By Any Other Name

Editor's note

Fall 2017 By Lynn Gosnell
Dean and Angelia Mackey outside their Heights-area home, Sept. 9

Fall 2017
By Lynn Gosnell

Let’s start with the name — Harvey. It sounds vaguely patrician or dutiful, definitely not threatening. For those of a certain age, the name also reminds us of a giant invisible rabbit, the companion to the sweetly eccentric Elwood P. Dowd.

After the record-breaking flooding event experienced by Houston and the Gulf Coast region in late August and early September, the name Harvey is synonymous with rack and ruin. Some of Harvey’s physical destruction has already been repaired and some repairs are in progress. But many across Houston have been wiped out of their homes and livelihoods — recovery will be a long time coming. Overlaying this recovery are questions about how to create a more resilient Houston.

This issue of Rice Magazine focuses on Rice’s response to the storm as both a crisis and a continuing challenge to individuals, neighborhoods, elected leaders and policymakers. We report what happened on Rice’s campus during the storm, where dedicated staff hunkered down to keep our community safe and functioning. We also recount how a campus partnership created a data-driven volunteer effort that drew hundreds of participants to exactly where they were needed most. Finally, we interviewed Harris County Judge Ed Emmett ’71, who oversaw much of the county’s response to Harvey, and who recently released a plan for addressing flooding in the city and region.

After the record-breaking flooding event experienced by Houston and the Gulf Coast region in late August and early September, the name Harvey is synonymous with rack and ruin.

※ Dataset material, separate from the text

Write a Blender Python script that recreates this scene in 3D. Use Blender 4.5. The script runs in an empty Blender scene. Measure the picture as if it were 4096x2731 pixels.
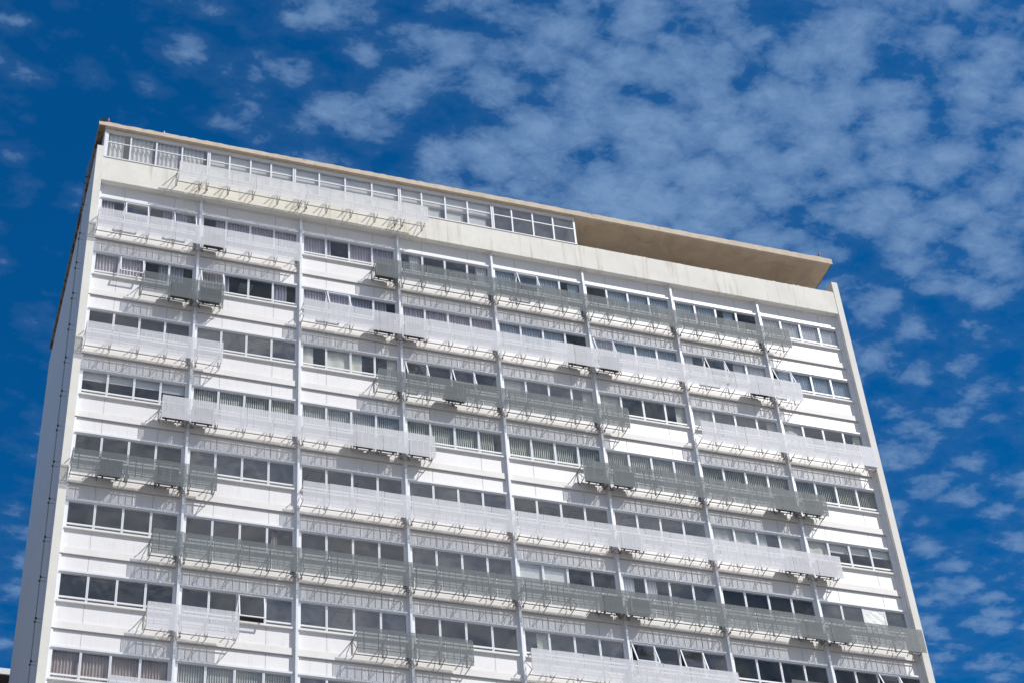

Among the hundreds of Rice students, staff and faculty who experienced firsthand the destruction of Harvey’s unprecedented floods are two colleagues whose names appear in every issue of Rice Magazine. Senior graphic designer Dean Mackey’s Houston Heights-area home took on water from the White Oak Bayou. A crew of Rice staff and graduate students joined friends and family in the ensuing rush to remove damaged drywall and flooring. Dean, his wife, Angelia, and their son, Carl, are staying in temporary quarters and plan to rehab their home. “This was our first time to be flooded, so we were new to the kind of loss and disruption that the storm left behind,” Dean said. “We hope to return to our home in the spring, and when we do, we’ll be moving in with memories of those people who did so much to make the recovery process possible.”

Jeff Cox, senior director of creative services, and his wife, Helena, evacuated their home by boat after water from the Addicks and Barker reservoirs inundated the Bear Creek neighborhood. Like many residents, they don’t plan to return. “After flooding twice, we decided to walk away from our family home of 26 years,” said Jeff. “Harvey left too much devastation, literally and emotionally, but in the aftermath, we experienced the best that humankind has to offer, and for that we will be forever grateful.”

As a research and teaching community brimming with scholarly drive, compassion and creativity, Rice is prepared to help shape our city. As a name, Harvey can take on a new connotation, that of a turning point in our shared future.